Countries Losing Ground

The biggest loser, Costa Rica, has dropped more than 20 ranks in the Personal Finance Index, falling from 16th place out of 68 countries in 2018 to 37th out of 64 in 2019. Respondents are both less likely to regard their financial situation favorably (59% positive ratings vs. 78% in 2018) and to agree that their disposable household income is enough or more than enough to cover costs (75% vs. 83% in 2018). “I am not unhappy here, but finances are too tight,” shares one Canadian respondent. While this may be related to costs — 41% of respondents rate the cost of living negatively, compared to 29% in 2018 — Costa Rica is also one of the biggest losers overall in the survey.

I am not unhappy here in Costa Rica, but finances are too tight.

Mediterranean island states Malta and Cyprus have also plummeted in the results for this index, dropping 19 and 18 places, respectively. “I don’t like how high rents have gone! Mine has doubled,” reports one British respondent living in Malta. Over a quarter of respondents (26%) feel that their disposable household income is not enough to cover costs, and one in nine (11%) even considers it not nearly enough.

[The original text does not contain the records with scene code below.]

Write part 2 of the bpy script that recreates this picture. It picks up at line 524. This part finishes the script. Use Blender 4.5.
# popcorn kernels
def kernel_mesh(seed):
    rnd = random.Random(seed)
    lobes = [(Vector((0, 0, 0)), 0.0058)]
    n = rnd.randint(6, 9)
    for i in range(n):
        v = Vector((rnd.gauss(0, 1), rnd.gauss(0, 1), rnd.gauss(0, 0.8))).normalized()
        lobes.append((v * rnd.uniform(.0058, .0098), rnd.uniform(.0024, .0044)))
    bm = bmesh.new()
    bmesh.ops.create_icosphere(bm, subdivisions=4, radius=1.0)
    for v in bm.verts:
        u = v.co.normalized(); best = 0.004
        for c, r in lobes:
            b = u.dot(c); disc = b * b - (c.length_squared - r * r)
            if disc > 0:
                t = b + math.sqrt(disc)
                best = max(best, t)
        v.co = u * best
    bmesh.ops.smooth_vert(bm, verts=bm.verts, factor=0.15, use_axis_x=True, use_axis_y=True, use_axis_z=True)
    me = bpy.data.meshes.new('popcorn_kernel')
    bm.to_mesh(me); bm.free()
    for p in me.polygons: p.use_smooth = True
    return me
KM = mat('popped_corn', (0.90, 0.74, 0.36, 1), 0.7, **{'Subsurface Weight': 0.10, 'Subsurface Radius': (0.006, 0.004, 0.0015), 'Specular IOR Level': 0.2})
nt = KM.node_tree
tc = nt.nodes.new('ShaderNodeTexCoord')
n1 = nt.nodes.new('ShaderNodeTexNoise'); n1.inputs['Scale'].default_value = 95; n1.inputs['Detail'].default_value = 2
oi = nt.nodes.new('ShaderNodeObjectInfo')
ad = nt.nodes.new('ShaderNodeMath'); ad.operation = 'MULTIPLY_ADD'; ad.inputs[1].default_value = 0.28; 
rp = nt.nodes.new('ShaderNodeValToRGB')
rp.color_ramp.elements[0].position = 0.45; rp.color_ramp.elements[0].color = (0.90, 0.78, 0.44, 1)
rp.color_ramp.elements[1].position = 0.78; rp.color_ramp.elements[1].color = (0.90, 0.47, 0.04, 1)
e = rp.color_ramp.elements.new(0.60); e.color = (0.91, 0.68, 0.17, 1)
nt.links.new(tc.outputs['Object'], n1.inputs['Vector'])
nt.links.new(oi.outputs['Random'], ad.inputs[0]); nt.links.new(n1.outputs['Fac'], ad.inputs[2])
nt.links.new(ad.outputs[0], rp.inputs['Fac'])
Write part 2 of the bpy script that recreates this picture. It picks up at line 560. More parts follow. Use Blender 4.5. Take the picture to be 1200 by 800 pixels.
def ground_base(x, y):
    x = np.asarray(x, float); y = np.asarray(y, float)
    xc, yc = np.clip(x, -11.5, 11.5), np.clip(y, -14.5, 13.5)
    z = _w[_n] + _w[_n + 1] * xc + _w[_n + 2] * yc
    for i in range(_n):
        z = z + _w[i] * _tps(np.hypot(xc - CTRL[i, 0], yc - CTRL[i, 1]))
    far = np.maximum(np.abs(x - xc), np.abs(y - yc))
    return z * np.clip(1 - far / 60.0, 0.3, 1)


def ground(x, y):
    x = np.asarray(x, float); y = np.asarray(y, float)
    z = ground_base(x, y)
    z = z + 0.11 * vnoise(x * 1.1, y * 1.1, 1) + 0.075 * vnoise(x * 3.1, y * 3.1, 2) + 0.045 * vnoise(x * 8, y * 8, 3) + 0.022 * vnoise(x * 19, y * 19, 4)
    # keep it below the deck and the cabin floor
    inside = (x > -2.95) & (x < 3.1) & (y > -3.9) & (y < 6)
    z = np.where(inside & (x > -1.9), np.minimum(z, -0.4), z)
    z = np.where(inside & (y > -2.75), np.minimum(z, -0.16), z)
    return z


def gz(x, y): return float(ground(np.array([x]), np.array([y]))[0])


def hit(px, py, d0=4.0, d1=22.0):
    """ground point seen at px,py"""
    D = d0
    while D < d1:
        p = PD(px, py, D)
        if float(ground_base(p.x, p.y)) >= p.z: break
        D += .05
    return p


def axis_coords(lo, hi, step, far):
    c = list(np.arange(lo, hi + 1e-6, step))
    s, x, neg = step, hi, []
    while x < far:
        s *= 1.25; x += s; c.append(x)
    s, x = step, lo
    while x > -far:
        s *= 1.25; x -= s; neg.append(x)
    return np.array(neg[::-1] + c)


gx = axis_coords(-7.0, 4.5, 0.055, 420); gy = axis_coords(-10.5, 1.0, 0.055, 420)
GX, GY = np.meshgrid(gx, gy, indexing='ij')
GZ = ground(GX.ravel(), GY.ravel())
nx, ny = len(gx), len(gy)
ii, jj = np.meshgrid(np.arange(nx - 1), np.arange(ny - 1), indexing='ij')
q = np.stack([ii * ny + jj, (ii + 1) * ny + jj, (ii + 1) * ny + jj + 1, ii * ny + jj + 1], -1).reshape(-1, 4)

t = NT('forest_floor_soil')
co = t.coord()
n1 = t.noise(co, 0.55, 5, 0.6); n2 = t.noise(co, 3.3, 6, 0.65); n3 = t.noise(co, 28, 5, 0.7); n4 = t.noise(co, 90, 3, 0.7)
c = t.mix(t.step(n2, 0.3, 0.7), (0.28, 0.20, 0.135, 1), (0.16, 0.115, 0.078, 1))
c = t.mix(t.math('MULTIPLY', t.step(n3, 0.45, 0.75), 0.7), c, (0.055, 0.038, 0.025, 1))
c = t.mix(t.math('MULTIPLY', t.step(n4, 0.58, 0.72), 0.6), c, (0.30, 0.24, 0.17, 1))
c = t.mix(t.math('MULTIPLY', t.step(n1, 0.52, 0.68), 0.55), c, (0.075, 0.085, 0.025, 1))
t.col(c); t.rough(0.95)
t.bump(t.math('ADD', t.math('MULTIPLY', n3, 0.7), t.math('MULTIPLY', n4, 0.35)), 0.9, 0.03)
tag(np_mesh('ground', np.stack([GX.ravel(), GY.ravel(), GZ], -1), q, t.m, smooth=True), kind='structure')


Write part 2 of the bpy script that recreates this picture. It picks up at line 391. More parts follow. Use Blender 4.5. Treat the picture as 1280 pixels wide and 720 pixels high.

Expats in Cyprus, too, are less satisfied with their financial situation than they were the year before (53% positive ratings in 2019 vs. 70% in 2018).

Like Cyprus, South Africa has lost 18 places in the 2019 Personal Finance Index, ranking 56th in 2019 and therefore featuring in the bottom 10. Despite fairly stable results in the Cost of Living Index — following a 24th place in 2018, South Africa ranks 26th in 2019 — over a third of respondents (34%) consider their available income to be insufficient to cover costs, an increase of eleven percentage points from 2018 (23%).